VISITING FELLOWS
Farid Uddin Ahamed (Sociology, South Asian University)
Migration Aspirations and their Transformative Effects on the Integration of Bangladeshi Migrants in the UK
My research focuses on pre-post migration dynamics. I will look into transformative effects of imagined futures ‘away from home’ in the context of the wider interconnections between globalisation and socio- cultural, political and economic transformations and examine how such imaginations transform notions of identity and belonging, livelihood strategies, citizenship and social commitment, health and well being of immigrants.
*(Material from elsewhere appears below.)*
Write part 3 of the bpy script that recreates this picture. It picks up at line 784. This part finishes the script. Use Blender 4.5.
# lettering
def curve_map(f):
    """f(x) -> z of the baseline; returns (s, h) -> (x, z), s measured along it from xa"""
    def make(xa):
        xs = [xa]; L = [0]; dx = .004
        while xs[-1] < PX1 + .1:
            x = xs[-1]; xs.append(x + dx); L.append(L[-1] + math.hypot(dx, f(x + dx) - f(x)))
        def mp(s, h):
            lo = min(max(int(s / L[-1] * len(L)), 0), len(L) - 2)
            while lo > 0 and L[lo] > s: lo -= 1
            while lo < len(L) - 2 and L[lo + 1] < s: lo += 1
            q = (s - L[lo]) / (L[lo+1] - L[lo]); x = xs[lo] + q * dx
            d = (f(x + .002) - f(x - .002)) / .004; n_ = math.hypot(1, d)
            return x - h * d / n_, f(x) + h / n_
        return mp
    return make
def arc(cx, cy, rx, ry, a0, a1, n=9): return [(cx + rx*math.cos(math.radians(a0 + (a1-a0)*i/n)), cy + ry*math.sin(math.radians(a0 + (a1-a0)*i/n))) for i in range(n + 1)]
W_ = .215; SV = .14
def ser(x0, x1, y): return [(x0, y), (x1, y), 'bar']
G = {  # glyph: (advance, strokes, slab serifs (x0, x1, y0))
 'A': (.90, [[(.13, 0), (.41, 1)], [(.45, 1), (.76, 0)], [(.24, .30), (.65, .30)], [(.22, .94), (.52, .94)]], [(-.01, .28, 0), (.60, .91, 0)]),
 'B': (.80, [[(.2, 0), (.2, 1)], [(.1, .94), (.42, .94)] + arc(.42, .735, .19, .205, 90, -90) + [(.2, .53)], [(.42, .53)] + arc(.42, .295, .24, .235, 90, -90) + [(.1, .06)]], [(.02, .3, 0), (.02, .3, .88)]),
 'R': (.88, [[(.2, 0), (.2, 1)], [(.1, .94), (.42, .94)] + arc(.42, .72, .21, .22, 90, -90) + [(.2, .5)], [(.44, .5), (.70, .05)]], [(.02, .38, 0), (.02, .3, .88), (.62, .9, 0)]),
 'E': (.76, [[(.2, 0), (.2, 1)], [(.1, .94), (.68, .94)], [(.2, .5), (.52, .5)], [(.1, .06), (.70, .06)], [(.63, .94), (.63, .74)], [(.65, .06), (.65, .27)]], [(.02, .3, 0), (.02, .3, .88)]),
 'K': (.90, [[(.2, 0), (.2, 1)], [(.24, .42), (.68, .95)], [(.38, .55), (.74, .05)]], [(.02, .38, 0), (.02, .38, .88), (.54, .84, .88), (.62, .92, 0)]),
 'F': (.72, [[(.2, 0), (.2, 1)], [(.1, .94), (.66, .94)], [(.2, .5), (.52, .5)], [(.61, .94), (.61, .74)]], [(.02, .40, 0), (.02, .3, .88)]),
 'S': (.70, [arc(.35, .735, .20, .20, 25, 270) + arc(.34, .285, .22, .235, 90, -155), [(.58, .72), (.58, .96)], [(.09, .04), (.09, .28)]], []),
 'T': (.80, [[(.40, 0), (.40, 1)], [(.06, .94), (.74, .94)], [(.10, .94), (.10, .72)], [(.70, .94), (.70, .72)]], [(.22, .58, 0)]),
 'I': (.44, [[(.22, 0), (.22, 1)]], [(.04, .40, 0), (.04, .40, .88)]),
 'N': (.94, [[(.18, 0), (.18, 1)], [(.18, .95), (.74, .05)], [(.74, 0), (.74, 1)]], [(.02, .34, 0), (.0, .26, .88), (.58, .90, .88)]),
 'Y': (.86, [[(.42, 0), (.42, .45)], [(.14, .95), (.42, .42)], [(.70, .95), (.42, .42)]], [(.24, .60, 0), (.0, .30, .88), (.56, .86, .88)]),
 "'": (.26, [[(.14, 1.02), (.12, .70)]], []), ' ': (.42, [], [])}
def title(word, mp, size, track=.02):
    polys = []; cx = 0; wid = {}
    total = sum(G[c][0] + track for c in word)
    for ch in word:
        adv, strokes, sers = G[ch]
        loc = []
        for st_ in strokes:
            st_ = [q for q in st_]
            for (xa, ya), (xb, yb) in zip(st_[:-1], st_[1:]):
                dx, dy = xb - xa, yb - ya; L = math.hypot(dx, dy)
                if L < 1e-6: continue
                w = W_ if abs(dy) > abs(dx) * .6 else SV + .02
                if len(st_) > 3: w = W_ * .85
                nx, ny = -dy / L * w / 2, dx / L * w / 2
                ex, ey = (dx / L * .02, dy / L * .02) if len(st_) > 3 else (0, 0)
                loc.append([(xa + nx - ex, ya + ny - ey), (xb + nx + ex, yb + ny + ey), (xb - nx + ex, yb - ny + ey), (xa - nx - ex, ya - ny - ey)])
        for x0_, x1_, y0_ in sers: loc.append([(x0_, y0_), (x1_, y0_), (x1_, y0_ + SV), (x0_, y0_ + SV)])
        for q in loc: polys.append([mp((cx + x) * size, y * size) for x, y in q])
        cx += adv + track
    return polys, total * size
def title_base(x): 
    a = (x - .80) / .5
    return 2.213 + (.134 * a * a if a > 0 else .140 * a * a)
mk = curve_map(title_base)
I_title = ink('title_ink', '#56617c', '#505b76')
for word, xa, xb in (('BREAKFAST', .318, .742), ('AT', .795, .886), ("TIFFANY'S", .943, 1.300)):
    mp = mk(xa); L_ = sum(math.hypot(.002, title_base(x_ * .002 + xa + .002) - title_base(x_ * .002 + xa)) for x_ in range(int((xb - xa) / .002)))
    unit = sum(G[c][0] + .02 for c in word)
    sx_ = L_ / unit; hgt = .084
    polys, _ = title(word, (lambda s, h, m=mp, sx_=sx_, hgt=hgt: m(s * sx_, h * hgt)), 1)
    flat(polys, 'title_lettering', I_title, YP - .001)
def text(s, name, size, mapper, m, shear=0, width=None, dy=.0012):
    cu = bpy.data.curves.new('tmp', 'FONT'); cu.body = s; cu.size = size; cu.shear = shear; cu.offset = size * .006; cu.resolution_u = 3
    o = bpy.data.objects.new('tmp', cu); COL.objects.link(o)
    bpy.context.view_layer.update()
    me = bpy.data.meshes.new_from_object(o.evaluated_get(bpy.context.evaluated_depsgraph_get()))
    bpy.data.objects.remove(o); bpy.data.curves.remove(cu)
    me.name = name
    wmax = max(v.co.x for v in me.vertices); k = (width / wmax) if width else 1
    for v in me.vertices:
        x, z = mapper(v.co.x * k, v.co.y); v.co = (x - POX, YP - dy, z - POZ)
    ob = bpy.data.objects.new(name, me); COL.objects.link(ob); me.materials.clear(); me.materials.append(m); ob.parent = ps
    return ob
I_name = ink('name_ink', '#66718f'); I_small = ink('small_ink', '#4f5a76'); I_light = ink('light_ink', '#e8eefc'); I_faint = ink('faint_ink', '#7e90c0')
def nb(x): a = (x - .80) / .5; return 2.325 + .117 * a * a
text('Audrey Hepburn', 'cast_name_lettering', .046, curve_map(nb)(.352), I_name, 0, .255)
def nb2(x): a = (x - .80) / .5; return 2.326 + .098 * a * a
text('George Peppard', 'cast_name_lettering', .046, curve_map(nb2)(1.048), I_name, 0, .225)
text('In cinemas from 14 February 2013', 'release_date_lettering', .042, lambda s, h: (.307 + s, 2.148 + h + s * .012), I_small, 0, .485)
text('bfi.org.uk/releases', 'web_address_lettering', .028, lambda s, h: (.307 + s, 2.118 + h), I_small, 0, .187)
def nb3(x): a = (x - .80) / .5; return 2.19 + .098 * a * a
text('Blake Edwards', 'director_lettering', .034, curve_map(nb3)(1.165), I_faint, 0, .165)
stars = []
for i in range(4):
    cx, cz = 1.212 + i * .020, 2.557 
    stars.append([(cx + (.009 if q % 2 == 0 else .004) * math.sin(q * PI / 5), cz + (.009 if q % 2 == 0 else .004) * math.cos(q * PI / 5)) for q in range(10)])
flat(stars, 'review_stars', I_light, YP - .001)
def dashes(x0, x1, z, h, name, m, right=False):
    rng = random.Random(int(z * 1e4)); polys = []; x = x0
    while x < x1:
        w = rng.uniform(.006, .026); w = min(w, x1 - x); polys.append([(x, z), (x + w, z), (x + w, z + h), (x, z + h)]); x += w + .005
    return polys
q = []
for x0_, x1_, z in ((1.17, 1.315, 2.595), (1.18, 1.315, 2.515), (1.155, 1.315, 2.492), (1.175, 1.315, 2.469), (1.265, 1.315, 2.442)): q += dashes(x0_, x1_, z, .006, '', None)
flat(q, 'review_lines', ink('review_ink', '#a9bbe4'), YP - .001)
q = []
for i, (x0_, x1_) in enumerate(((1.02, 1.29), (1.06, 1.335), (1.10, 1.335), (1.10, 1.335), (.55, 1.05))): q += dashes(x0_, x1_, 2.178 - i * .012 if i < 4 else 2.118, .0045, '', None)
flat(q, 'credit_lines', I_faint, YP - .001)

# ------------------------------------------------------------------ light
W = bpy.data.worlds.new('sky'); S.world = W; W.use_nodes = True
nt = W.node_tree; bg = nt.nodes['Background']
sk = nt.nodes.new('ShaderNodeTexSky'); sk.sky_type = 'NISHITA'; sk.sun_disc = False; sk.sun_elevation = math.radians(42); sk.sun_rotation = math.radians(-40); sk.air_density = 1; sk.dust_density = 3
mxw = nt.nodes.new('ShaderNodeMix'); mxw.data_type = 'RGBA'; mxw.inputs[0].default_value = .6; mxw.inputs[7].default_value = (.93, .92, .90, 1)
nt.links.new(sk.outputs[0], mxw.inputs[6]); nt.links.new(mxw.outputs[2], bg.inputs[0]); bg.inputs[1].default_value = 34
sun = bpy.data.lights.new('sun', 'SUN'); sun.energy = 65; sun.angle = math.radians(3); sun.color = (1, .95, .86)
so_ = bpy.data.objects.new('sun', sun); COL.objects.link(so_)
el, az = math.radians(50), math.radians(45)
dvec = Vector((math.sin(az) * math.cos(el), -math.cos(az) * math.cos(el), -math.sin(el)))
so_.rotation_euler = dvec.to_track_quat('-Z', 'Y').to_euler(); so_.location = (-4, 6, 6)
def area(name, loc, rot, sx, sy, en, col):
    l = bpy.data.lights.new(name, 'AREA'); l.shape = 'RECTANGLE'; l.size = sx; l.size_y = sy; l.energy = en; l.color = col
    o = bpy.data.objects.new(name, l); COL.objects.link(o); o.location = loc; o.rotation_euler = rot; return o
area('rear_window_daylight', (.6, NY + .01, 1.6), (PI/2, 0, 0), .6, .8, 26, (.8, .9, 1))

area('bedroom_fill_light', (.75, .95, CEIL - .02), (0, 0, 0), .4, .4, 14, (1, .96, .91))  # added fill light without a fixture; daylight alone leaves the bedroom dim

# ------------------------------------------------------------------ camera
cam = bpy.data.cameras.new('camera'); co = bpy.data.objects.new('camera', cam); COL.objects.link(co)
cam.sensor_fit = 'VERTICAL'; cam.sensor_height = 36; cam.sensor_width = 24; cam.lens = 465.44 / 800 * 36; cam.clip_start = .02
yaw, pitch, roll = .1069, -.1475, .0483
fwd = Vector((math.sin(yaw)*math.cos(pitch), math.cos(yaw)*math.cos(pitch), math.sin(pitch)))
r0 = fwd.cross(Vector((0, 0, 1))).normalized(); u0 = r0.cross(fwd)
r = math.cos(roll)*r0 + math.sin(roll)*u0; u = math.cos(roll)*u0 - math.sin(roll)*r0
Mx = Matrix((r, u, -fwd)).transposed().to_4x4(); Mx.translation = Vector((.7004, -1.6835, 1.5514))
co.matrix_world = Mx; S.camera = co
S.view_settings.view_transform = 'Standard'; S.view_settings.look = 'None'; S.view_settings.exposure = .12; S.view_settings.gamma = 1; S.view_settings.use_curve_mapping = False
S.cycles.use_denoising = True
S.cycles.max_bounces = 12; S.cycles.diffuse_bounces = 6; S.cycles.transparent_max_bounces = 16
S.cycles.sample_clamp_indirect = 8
I will analyse how such culturally embedded imaginations link up to local evaluations of human risk in the host country.
I will outline a holistic, in-depth investigation of the migration aspirations and acculturation experiences of British Bangladeshis settled in the UK. I will address in detail how migration, acculturation and integration affect the social well being of Bangladeshis in the UK as well as exploring which features of the local environment help or hinder the processes of social and cultural integration. A better understanding of these issues will facilitate provision of appropriate social services to ethnic minority populations in the UK.
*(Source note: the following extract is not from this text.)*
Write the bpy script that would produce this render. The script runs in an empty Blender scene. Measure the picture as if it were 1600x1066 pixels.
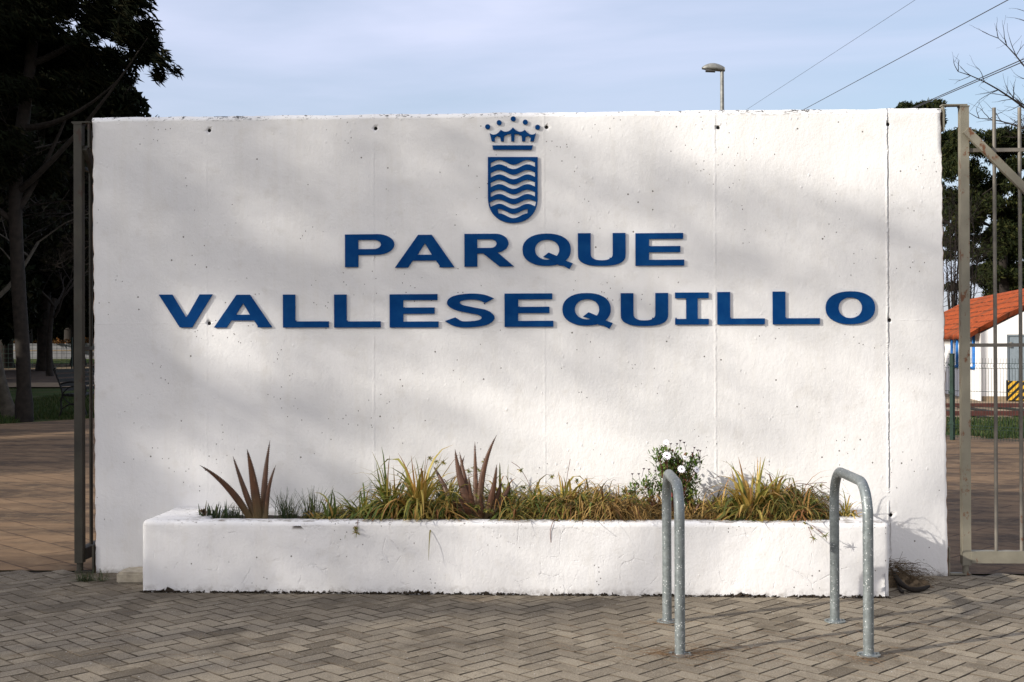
import bpy, bmesh, math, random
import numpy as np
from mathutils import Vector, Matrix, noise
R_ = math.radians
rng = random.Random(11)
nr = np.random.default_rng(5)
scn = bpy.context.scene
COL = scn.collection

# ------------------------------------------------------------------ camera
F = 1900.0; H = 1.55; WY = 8.262
YAW, PITCH, ROLL = 0.0395451, 0.0042105, -0.0036772
CM = Matrix.Rotation(YAW, 3, 'Z') @ Matrix.Rotation(math.pi/2+PITCH, 3, 'X') @ Matrix.Rotation(ROLL, 3, 'Z')
EYE = Vector((0, 0, H))
cd = bpy.data.cameras.new('camera'); cam = bpy.data.objects.new('camera', cd); COL.objects.link(cam)
cam.matrix_world = Matrix.Translation(EYE) @ CM.to_4x4()
cd.sensor_width = 36; cd.lens = F/1600*36; cd.clip_end = 3000; cd.clip_start = .05
scn.camera = cam
def ray(px, py): return CM @ Vector(((px-800)/F, (533-py)/F, -1))
def at(px, py, Y):                       # surveyed point in the upright plane y = Y
    d = ray(px, py); return EYE + d*(Y/d.y)
def gr(px, py, z=0.0):                   # surveyed point on level z
    d = ray(px, py); return EYE + d*((z-H)/d.z)
def terr(x, y):
    k = min(1, max(0, (-x-1)/6)); return .016*max(0, y-31)*k

# ------------------------------------------------------------------ tagging and mesh helpers
def tag(o, label=None, cat=None, group=None, kind=None):
    if label: o['label'] = label
    if cat: o['category'] = cat
    if group: o['group'] = group
    if kind: o['kind'] = kind
    return o
def thing(name, loc, label, cat, group=None, rz=0):
    o = bpy.data.objects.new(name, None); COL.objects.link(o); o.location = loc; o.rotation_euler = (0, 0, rz)
    o.empty_display_size = .2
    return tag(o, label, cat, group)
def link(name, me, mat, parent=None, world=False):
    """world=True: mesh coordinates are world ones, shift them to the parent's origin"""
    if world and parent is not None:
        p = parent; off = Vector((0, 0, 0))
        while p is not None: off += p.location; p = p.parent
        me.transform(Matrix.Translation(-off))
    if mat and not me.materials: me.materials.append(mat)
    o = bpy.data.objects.new(name, me); COL.objects.link(o)
    if parent is not None: o.parent = parent
    return o
def smooth(me, on=True): me.polygons.foreach_set('use_smooth', [on]*len(me.polygons))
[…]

Rachel Cowgill (Music, Cardiff)
Empire, Internationalism and Remembrance in British Musical Culture, 1918-1939
My current research explores themes of transregionalism
in relation to the cultural work done by music in Britain in the interwar period, particularly as it was experienced over the airwaves in the context of the early development of the BBC. Music was central to BBC programming in the 1920-30s and its potential to shape the national imaginary was by no means lost on broadcasting pioneers. The inauguration of the BBC’s Empire Service in 1932 added a new dynamic, with John Reith publicly declaring his intention to use radio to bring the colonies to a truer understanding of the ‘mother country’. The 1930s saw an increasingly internationalist impulse in music-programming.
The resulting tensions were played out vividly in the BBC’s programming for Armistice Day in the interwar period, but also in the early career of Benjamin Britten. My project focuses on two areas: music’s role at the BBC in articulating and mediating conflicting identities and the musical development of Benjamin Britten.
Annu Jalais (Anthropology, Jawaharial Nehru University/LSE) Religion, Community, & the Working Classes of Bengal
My project is a book on subaltern identity, social mobility and religion in the last forty years in Bangladesh and West Bengal. Based on interviews with individuals from resettled and marginalised communities, I will explore what working class Bengalis from the borderlands mean by a Bengali/Bangali/Bangladeshi identity. Through a study of the resettlement of refugees to frontier and ‘wild’ zones, my aim is to explore links both to a complicated Bengali/Bangali identity and to Dalit Bengali Hindu/Bengali Muslim/Minority politics. The first part deals with how the history of both Bengals has affected the working classes. The second part closely looks at social distinctions and their formations. The third part of the book will be concerned with religion and will address various questions: can we talk of a distinct Bengali Hinduism and of a separate Bengali Islam? What has been the role of migrant workers who live in the UK or the Gulf? Why has religion become such an important marker of identity on both sides of the border today?
Andrew F Jones (East Asian Languages & Cultures, UC Berkeley)
Circuit Listening: Electric Folk Music & the Chinese 1960s
I want to write China back into the narrative of the explosion of new popular and vernacular music in the 1960s and reinsert the ‘global’ into our sometimes hermetic
sense of Chinese cultural history. This book hinges on a discursive category of enormous importance to the articulation of Chinese music, literature, and culture since the May 4th Movement and the way in which folk music becomes entangled with newly emergent mass media in the 1960s. Examining the ways in which folk music and discourses of the ‘folk’ were remade, reproduced, recorded, broadcast, and projected onscreen, will necessitate an archaeology of the emergence of the new media networks. This archaeology will also open the question of how we might rethink folk music and folk revivalism, allowing us to listen to music as seemingly disparate as the Beatles and Maoist revolutionary song, or Bob Dylan and Taiwanese campus folk, as phenomena produced more or less simultaneously from out of the circuitry of a newly transistorised world.